Tropical glaciers can provide climatic information through changes in ice area through time and from ice core records contained within them. The glaciers near Puncak Jaya in Papua, Indonesia are the last remaining glaciers in the tropical West Pacific. Several satellite based studies have been conducted to assess the glacier recession through the area, but few intensive field and no ice cores studies have been conducted on these glaciers. A field expedition to Papua highland was conducted in May - June 2010 to drill ice cores from these glaciers and to collect rain samples from different elevation in the vicinity.
Three ice cores were drilled, two to bedrock measuring 32.13 m (D1) and 31.25 m (D1B) in length and the third measuring 26.19 m (D2) in length. The stable isotope records were reproducible between the longer cores with significant δ18O variability of 5 to 6‰. High aerosol events were identified between 20 and 29 meters depth and in the top eight meters. This suggests that there is no melting throughout the glacier. The dating of D1 core has not been completed yet. Low tritium concentration in D1 core and high tritium concentration recorded in precipitation at the northern sites of Papua suggests that the glaciers may have melted below the 1950s/1960s bomb horizons.

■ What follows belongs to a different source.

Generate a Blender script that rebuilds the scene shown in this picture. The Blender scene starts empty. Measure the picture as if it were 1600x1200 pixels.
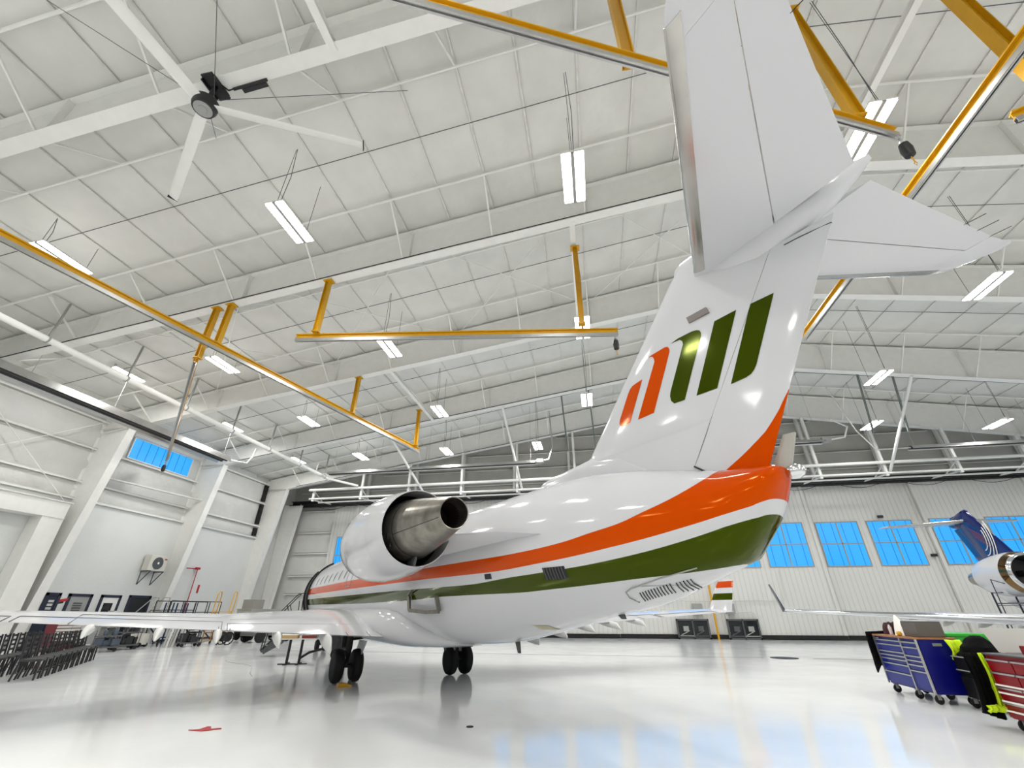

Eighty three rain samples were collected from different altitudes in the southern part of Papua. The analysis results suggest that the altitude effect dominates in the Papua region. The isotopic lapse rate is about 0.23‰/100 m and 1.80‰/100 m for δ18O and δD, respectively, greater than the continentality effect of 0.09‰/km. The isotopic compositions of the rain samples generally fall on the global meteoric water line. The meteorological data analysis from automated weather stations arrayed extending from the southern coastal region up to near the glaciers shows that the surface lapse rate is about 5°C/km. Greater diurnal temperature differences are identified at below 2,500 m a.s.l and at above 3,500 m a.s.l. The highest average precipitation of ~12,500 mm/ year is recorded at an elevation of 617 m. Above 600 m a.s.l, the daytime precipitation is higher than during the night.

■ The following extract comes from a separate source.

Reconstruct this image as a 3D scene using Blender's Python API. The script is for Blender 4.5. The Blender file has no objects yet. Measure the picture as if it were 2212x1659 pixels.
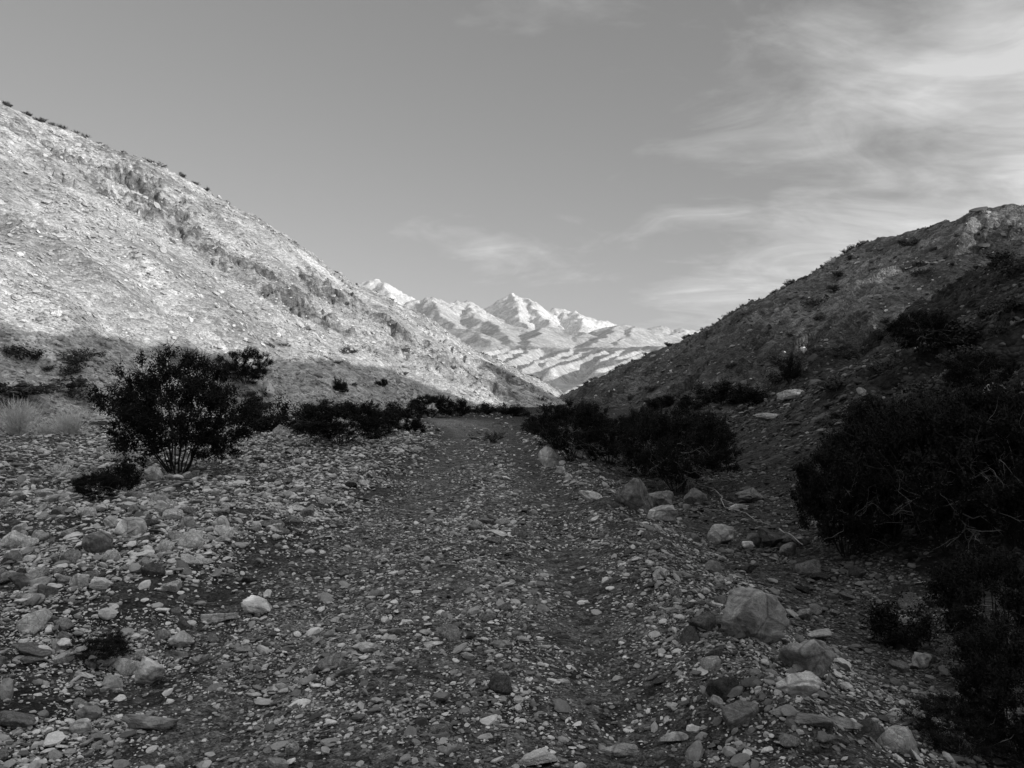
import bpy, math, random, os
import numpy as np
from mathutils import Vector
QUICK = False
random.seed(7)
rng = np.random.default_rng(11)
scene = bpy.context.scene
COL = scene.collection
F = 1640.0            # focal length in units of a 2212 px wide frame
CAMZ = 1.6
HOR = 855.0           # horizon row in that frame

# ------------------------------------------------------------------ noise
_P = np.random.default_rng(5).permutation(4096).astype(np.int64)
_G = np.random.default_rng(6).uniform(0, 2*math.pi, 4096)
_GX, _GY = np.cos(_G), np.sin(_G)
def pn(x, y, seed=0):
    xi = np.floor(x).astype(np.int64); yi = np.floor(y).astype(np.int64)
    xf = x-xi; yf = y-yi
    u = xf*xf*xf*(xf*(xf*6-15)+10); v = yf*yf*yf*(yf*(yf*6-15)+10)
    def g(ix, iy, dx, dy):
        h = _P[(_P[(ix+seed*131) & 4095]+iy) & 4095]
        return _GX[h]*dx+_GY[h]*dy
    a = g(xi, yi, xf, yf); b = g(xi+1, yi, xf-1, yf)
    c = g(xi, yi+1, xf, yf-1); d = g(xi+1, yi+1, xf-1, yf-1)
    ab = a+u*(b-a); cd = c+u*(d-c)
    return (ab+v*(cd-ab))*1.5
def fbm(x, y, o=4, seed=0, gain=.5):
    s = 0; a = 1.0
    for i in range(o):
        s = s+a*pn(x, y, seed+i*7); x = x*2.03+3.1; y = y*2.03-1.7; a *= gain
    return s
def ridged(x, y, o=4, seed=0, gain=.5):
    s = 0; a = 1.0
    for i in range(o):
        s = s+a*(1-2*np.abs(pn(x, y, seed+i*7))); x = x*2.07+3.1; y = y*2.07-1.7; a *= gain
    return s
def sm(a, b, x):
    t = np.clip((x-a)/(b-a), 0, 1); return t*t*(3-2*t)
def P(u, v, d):       # a place in the valley given by bearing, elevation and distance
    return ((u-1106.0)/F*d, d, CAMZ+(HOR-v)/F*d)
def interp(v, xs, ys): return np.interp(v, xs, ys)

def tent(x, y, pts, slope, gl=0, ga=0, seed=0, cap=None, rs=None):
    """ridge polyline with planar flanks, cut by gullies that run down the fall line"""
    best = np.full(x.shape, -1e9); s0 = 0.0
    dist = np.zeros(x.shape); sal = np.zeros(x.shape); side = np.zeros(x.shape)
    for (ax, ay, az), (bx, by, bz) in zip(pts[:-1], pts[1:]):
        dx, dy = bx-ax, by-ay; L = math.hypot(dx, dy)
        t = ((x-ax)*dx+(y-ay)*dy)/(L*L); tc = np.clip(t, 0, 1)
        ex = x-(ax+tc*dx); ey = y-(ay+tc*dy)
        d = np.hypot(ex, ey)
        z = az+tc*(bz-az)
        cr = dx*(y-ay)-dy*(x-ax)
        h = z-slope*d if rs is None else z-np.where(cr > 0, slope, rs)*d
        m = h > best
        best = np.where(m, h, best); dist = np.where(m, d, dist)
        sal = np.where(m, s0+t*L if True else 0, sal); side = np.where(m, cr, side)
        s0 += L
    if gl:
        w = dist/(dist+gl)
        n = ridged(sal/gl+.4*pn(x/gl, y/gl, seed+3), dist/(gl*4.0)+np.where(side > 0, 0, 50.), 3, seed)
        best = best-ga*w*(1.1-n)*gl
    return best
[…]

For short-term assessment of controls on precipitation isotopic composition, the results indicate that the temperature effect, in association with the altitude effect, is stronger than the amount effect on a daily basis for June 2010. In longer term, the amount effect is stronger than the temperature effect on a monthly basis, while on six-month average basis both the temperature effect and the amount effect prevail in this region. The monthly d-excess value of precipitation is positively correlated with relative humidity and negatively correlated with local wind speed on 12-month running mean.
Comparisons were made of the top 32 meters of ice cores from Kilimanjaro, Tanzania (NIF3); Quelccaya, Peru (SD); and Papua, Indonesia (D1). The results show that similar mean isotopic compositions are found between D1 core and SD core. This may indicate an ENSO connection between these glacier locations. The more enriched isotopic composition in NIF3 core may result from drier conditions in tropical Africa. The highest dust and major ion concentrations occur in NIF3 core, which may be due primarily to low precipitation and to the existence of deserts as possible main aerosol sources. The dust and major ions in the Quelccaya ice core may come from the Amazon Basin. The Papua ice core is the cleanest of the three sites since its location is surrounded by oceans.